• _Work instructions_: Extract every line where the string "scene" appears.

-- Given material start --

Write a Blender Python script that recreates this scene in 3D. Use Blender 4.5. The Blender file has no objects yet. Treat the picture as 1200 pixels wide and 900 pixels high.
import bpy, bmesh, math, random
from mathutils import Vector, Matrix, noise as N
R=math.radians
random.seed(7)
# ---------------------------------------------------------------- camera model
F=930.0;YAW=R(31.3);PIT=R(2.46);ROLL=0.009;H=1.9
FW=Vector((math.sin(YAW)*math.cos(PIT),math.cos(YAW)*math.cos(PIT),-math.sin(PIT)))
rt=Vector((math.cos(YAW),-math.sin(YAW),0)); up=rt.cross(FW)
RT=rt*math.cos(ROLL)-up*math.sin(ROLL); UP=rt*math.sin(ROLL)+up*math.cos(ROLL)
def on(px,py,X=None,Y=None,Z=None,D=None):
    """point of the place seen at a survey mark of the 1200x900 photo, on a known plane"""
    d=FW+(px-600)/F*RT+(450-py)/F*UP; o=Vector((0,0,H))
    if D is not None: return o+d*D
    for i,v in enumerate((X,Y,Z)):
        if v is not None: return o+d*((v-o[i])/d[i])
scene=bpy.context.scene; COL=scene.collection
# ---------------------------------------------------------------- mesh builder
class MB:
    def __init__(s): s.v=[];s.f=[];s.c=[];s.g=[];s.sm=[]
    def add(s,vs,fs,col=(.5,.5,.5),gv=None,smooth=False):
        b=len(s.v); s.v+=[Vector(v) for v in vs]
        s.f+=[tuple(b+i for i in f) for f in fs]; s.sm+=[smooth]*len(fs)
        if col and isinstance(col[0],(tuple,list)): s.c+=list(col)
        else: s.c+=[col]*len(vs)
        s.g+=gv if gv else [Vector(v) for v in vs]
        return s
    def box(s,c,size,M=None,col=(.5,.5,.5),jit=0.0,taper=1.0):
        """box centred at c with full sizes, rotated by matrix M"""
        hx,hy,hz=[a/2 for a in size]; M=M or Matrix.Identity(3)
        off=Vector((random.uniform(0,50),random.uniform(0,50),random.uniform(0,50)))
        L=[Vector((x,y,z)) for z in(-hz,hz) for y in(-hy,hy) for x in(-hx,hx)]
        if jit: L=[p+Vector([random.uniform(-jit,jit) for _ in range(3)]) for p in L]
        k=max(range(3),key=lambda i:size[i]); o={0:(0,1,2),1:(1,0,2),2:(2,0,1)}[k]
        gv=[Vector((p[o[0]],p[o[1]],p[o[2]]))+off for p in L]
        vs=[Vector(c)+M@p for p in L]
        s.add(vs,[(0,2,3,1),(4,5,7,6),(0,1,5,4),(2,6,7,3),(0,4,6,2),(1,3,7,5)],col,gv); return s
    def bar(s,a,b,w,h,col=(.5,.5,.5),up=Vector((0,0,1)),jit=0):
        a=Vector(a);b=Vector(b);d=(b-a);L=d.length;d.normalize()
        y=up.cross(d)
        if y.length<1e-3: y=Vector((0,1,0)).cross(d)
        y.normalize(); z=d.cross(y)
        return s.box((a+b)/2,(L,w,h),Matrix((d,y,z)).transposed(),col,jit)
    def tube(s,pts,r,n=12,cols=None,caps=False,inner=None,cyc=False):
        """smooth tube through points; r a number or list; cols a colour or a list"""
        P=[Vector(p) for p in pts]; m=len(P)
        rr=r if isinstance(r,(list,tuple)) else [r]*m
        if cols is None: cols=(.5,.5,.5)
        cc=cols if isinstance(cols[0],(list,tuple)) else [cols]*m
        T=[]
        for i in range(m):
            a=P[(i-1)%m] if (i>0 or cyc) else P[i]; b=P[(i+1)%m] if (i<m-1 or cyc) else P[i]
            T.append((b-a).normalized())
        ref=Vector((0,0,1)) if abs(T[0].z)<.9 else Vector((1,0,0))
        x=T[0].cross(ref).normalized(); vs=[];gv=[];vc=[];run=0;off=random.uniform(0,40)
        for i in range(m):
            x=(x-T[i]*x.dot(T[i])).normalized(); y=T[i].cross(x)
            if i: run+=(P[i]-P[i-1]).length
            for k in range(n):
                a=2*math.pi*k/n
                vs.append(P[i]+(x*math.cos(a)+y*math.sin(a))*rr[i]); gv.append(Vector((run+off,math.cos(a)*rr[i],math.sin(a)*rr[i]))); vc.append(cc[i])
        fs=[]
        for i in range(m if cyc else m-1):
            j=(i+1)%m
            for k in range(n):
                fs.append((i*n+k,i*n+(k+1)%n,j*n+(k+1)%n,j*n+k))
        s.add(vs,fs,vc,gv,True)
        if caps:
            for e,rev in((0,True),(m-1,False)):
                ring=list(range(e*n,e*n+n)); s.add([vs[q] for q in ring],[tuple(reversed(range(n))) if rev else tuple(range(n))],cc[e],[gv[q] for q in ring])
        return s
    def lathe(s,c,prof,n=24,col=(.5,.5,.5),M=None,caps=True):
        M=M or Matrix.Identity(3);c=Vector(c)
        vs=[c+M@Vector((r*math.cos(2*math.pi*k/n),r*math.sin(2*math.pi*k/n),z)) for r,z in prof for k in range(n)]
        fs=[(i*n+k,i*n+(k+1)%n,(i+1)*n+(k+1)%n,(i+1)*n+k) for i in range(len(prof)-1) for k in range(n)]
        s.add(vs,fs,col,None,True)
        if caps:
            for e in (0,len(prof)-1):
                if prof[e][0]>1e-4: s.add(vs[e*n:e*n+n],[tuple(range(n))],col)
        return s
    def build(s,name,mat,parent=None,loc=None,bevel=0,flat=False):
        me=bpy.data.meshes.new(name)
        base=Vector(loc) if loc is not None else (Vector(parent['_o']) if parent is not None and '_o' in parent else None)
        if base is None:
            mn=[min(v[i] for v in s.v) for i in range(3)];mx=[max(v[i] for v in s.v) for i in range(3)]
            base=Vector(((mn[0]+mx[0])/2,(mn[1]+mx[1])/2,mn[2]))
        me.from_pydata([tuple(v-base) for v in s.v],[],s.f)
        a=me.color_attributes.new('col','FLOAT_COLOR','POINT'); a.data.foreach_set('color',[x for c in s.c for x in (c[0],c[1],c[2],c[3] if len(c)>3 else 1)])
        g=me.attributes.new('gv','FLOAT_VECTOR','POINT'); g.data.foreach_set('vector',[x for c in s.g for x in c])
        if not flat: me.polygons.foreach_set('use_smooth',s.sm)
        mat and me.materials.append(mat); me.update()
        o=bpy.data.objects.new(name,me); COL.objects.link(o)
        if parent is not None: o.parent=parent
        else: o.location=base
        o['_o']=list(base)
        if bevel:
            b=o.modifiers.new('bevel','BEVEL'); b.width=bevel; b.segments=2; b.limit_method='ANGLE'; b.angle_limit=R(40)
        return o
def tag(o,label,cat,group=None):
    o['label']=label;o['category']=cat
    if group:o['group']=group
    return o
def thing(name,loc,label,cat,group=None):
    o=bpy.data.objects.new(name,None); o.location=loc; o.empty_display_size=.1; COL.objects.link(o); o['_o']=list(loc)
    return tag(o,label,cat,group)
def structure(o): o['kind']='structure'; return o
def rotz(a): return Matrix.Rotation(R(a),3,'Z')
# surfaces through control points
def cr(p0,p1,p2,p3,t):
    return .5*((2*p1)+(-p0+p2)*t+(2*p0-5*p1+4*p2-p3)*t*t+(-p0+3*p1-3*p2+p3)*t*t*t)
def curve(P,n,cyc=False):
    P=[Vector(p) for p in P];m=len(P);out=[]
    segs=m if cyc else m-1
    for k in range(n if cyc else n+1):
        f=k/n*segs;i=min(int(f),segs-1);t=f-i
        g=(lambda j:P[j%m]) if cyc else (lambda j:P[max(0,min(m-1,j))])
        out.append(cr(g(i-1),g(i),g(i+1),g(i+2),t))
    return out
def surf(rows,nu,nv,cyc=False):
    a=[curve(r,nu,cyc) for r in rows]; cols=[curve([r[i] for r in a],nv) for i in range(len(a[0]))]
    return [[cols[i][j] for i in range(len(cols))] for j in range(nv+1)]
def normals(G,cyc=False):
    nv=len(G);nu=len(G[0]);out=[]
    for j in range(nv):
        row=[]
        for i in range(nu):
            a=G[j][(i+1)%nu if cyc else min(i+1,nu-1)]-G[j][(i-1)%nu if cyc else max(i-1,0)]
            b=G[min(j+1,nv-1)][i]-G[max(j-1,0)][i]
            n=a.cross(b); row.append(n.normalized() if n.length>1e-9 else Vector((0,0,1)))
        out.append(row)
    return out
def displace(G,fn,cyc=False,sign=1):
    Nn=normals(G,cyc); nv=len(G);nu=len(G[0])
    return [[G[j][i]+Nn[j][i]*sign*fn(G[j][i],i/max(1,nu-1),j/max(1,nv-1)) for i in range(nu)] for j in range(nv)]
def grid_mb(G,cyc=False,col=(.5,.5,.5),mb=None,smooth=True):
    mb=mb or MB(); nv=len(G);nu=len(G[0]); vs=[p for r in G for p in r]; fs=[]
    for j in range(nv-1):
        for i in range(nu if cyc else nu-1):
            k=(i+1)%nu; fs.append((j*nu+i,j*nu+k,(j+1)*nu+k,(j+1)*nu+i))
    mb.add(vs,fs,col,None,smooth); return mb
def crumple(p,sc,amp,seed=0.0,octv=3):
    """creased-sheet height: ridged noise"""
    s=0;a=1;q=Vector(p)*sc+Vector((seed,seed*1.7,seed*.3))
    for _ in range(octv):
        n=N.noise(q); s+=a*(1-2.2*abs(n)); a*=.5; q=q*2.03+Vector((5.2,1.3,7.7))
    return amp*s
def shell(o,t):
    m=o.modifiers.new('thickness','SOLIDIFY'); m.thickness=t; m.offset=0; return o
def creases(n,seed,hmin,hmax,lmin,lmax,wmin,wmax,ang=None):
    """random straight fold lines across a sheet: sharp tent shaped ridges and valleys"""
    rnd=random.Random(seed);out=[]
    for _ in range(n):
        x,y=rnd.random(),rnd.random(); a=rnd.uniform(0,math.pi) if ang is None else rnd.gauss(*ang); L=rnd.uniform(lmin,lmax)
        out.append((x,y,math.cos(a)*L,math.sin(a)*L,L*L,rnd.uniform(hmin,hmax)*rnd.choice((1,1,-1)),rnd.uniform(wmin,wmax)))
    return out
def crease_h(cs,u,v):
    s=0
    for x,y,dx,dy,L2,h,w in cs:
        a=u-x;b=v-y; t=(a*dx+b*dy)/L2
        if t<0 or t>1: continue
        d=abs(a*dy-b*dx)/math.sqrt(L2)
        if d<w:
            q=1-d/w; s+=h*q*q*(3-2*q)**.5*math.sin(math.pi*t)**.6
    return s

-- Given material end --

• _Answer to the task_:
Write a Blender Python script that recreates this scene in 3D. Use Blender 4.5. The Blender file has no objects yet. Treat the picture as 1200 pixels wide and 900 pixels high.
scene=bpy.context.scene; COL=scene.collection